Task prompt: Return exactly the lines that run from the beginning through the line containing "k = (n - c.dot(N))/ray.dot(N);", both included, and no others.

Data lines:
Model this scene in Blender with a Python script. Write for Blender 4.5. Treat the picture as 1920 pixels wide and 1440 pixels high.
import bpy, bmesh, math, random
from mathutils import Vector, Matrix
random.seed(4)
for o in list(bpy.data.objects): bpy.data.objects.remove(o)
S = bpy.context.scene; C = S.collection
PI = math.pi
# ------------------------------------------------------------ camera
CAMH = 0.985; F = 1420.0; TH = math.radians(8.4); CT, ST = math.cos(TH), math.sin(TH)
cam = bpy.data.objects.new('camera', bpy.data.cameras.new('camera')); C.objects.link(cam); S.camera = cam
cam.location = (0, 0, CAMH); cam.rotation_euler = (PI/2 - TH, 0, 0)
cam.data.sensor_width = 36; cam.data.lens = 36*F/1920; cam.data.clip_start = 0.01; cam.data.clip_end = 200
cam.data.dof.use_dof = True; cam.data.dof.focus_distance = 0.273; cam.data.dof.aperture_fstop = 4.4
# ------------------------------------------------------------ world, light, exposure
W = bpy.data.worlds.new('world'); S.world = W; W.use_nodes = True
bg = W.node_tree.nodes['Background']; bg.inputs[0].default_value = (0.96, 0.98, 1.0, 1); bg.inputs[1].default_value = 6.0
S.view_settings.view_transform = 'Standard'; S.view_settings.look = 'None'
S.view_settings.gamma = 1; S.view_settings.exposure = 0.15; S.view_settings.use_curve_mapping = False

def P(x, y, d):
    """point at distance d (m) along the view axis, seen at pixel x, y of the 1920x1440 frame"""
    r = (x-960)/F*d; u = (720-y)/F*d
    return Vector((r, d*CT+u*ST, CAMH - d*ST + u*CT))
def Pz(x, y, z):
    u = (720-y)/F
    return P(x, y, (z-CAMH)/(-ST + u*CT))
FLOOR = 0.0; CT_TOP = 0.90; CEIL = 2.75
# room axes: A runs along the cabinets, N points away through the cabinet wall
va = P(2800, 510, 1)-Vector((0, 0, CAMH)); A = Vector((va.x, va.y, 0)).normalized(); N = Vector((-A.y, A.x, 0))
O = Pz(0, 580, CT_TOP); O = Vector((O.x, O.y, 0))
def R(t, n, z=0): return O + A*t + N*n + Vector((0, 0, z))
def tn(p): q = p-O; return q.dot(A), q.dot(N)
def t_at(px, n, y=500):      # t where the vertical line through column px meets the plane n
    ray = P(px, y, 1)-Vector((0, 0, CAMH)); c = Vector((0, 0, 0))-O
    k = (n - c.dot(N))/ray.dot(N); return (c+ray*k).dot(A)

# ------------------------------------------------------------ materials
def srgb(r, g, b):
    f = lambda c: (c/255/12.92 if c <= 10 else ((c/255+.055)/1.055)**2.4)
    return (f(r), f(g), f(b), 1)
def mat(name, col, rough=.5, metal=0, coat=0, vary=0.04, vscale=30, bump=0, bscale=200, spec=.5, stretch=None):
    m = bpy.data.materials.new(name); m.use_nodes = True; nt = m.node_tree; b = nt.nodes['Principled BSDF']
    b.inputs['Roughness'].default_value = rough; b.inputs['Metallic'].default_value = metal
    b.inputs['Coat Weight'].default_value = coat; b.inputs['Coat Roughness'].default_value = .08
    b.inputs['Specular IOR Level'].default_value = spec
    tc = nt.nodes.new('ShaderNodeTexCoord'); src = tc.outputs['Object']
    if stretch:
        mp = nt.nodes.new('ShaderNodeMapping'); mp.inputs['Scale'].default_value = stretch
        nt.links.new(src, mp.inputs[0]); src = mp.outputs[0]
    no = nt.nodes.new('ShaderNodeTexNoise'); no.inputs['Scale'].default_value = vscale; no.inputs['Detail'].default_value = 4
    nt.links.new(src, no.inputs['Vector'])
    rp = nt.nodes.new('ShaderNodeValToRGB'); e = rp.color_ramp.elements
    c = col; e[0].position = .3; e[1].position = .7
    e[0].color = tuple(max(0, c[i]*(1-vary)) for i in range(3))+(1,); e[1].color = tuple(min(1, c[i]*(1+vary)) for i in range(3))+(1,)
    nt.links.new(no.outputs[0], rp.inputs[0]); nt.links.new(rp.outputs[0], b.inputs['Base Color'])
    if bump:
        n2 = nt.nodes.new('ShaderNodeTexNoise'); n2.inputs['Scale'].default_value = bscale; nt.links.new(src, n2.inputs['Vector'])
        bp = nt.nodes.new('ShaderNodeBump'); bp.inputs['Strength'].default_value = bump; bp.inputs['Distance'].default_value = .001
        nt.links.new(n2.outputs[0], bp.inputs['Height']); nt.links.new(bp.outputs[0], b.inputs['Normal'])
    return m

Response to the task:
Model this scene in Blender with a Python script. Write for Blender 4.5. Treat the picture as 1920 pixels wide and 1440 pixels high.
import bpy, bmesh, math, random
from mathutils import Vector, Matrix
random.seed(4)
for o in list(bpy.data.objects): bpy.data.objects.remove(o)
S = bpy.context.scene; C = S.collection
PI = math.pi
# ------------------------------------------------------------ camera
CAMH = 0.985; F = 1420.0; TH = math.radians(8.4); CT, ST = math.cos(TH), math.sin(TH)
cam = bpy.data.objects.new('camera', bpy.data.cameras.new('camera')); C.objects.link(cam); S.camera = cam
cam.location = (0, 0, CAMH); cam.rotation_euler = (PI/2 - TH, 0, 0)
cam.data.sensor_width = 36; cam.data.lens = 36*F/1920; cam.data.clip_start = 0.01; cam.data.clip_end = 200
cam.data.dof.use_dof = True; cam.data.dof.focus_distance = 0.273; cam.data.dof.aperture_fstop = 4.4
# ------------------------------------------------------------ world, light, exposure
W = bpy.data.worlds.new('world'); S.world = W; W.use_nodes = True
bg = W.node_tree.nodes['Background']; bg.inputs[0].default_value = (0.96, 0.98, 1.0, 1); bg.inputs[1].default_value = 6.0
S.view_settings.view_transform = 'Standard'; S.view_settings.look = 'None'
S.view_settings.gamma = 1; S.view_settings.exposure = 0.15; S.view_settings.use_curve_mapping = False

def P(x, y, d):
    """point at distance d (m) along the view axis, seen at pixel x, y of the 1920x1440 frame"""
    r = (x-960)/F*d; u = (720-y)/F*d
    return Vector((r, d*CT+u*ST, CAMH - d*ST + u*CT))
def Pz(x, y, z):
    u = (720-y)/F
    return P(x, y, (z-CAMH)/(-ST + u*CT))
FLOOR = 0.0; CT_TOP = 0.90; CEIL = 2.75
# room axes: A runs along the cabinets, N points away through the cabinet wall
va = P(2800, 510, 1)-Vector((0, 0, CAMH)); A = Vector((va.x, va.y, 0)).normalized(); N = Vector((-A.y, A.x, 0))
O = Pz(0, 580, CT_TOP); O = Vector((O.x, O.y, 0))
def R(t, n, z=0): return O + A*t + N*n + Vector((0, 0, z))
def tn(p): q = p-O; return q.dot(A), q.dot(N)
def t_at(px, n, y=500):      # t where the vertical line through column px meets the plane n
    ray = P(px, y, 1)-Vector((0, 0, CAMH)); c = Vector((0, 0, 0))-O
    k = (n - c.dot(N))/ray.dot(N); return (c+ray*k).dot(A)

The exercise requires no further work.